Demostration of Sound Amplification
Kids see how sound
travels as waves

 

 

The topic of the Club’s February 24th demonstration was “Sound and Waves.” Through this demonstration, the students demonstrated how sound travels as waves by having kids talk into a microphone connected to an oscilloscope. Tuning forks were used to illustrate properties of pitch, and the students swung a tennis ball tied to rope that they had engineered with sound to illustrate the Doppler Effect—change in perceived frequency of sound waves resulting from motion of the source of the sound waves. Through the use of a wave table, students could visualize wave movement, and in what was probably the most popular exhibit, a long, narrow slinky was used to demonstrate how waves and wave pulses travel along a wire or rope as on a guitar or piano string.

The Physics Club will put on two new “Physics Day” demonstrations this semester at the museum on March 31 and April 28. The demonstrations take place from 10:00-11:00 a.m. and again from 6:30-7:30 p.m.
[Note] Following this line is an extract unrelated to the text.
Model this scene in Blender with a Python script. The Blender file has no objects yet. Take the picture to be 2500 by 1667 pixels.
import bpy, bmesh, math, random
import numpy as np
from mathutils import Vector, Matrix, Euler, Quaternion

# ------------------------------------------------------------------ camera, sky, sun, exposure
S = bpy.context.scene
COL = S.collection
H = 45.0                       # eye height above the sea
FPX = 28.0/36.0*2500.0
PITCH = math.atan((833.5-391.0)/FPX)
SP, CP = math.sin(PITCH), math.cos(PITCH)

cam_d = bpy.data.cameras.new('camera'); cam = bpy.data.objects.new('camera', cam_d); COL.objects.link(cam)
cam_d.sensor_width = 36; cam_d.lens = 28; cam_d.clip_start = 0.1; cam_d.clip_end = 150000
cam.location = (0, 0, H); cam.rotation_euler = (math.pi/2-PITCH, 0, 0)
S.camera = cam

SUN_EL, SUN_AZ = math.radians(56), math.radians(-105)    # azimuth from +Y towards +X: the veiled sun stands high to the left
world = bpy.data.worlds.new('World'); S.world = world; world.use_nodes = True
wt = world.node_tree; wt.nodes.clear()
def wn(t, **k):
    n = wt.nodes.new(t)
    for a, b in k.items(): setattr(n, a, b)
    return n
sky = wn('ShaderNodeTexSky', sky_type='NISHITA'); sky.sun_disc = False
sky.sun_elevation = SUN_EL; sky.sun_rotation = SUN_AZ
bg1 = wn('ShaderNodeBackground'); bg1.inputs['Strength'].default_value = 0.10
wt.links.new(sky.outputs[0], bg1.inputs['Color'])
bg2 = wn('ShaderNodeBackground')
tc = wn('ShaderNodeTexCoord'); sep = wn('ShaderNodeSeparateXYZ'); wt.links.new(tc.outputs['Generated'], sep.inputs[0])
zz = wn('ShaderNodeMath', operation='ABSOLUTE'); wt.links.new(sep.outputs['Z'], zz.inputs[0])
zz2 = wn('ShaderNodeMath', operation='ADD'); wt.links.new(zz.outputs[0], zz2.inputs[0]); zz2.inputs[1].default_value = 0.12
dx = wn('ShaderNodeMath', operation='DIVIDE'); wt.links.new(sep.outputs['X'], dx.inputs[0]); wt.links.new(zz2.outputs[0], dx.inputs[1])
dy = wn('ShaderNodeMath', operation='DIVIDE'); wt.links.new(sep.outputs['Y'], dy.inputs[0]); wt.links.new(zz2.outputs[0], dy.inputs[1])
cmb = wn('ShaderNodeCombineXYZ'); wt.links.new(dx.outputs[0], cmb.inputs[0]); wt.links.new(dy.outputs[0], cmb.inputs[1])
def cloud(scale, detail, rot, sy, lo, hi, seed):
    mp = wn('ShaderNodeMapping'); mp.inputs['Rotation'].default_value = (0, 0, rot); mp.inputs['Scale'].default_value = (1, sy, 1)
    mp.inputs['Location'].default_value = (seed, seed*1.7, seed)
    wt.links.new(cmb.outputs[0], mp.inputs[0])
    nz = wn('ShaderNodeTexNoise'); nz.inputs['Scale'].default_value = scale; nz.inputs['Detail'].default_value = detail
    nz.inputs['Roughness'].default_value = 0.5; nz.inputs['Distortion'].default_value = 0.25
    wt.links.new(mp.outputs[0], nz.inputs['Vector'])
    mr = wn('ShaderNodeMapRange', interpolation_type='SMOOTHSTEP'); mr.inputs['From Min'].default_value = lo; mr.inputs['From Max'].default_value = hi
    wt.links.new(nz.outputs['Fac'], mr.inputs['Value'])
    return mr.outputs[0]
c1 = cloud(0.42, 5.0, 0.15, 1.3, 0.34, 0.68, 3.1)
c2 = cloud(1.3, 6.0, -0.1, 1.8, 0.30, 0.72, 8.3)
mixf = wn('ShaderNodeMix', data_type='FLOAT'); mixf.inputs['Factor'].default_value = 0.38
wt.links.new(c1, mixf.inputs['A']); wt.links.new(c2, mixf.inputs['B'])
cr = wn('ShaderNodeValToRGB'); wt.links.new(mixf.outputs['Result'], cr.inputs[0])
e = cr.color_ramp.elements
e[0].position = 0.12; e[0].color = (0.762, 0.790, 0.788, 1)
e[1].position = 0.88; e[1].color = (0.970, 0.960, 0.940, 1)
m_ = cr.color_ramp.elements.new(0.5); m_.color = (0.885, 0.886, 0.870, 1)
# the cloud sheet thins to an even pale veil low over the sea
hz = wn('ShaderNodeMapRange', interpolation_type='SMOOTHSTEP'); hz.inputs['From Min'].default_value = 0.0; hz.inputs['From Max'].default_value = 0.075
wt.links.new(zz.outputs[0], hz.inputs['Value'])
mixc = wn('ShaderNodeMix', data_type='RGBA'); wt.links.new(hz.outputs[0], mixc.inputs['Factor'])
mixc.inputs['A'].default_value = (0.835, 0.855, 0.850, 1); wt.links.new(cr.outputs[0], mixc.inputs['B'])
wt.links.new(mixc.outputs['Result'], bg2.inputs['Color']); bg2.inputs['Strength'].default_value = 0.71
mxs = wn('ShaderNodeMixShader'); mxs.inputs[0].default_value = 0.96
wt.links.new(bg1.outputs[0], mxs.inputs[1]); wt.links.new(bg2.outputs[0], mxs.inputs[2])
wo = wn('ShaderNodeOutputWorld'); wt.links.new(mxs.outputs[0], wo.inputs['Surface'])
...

The Club will also be taking its exhibit on the road to rural classrooms and is interested in performing for other groups in the community.

Doppler Effect
Chris Bush, Physics Teacher Education major, demonstrates the Doppler Effect

The Physics Teacher Education program has received national attention in an American Association of Physics Teachers white paper titled "The Preparation of Excellent Teachers at All Levels," which states that the ISU program is considered one of the most innovative and the largest in the nation.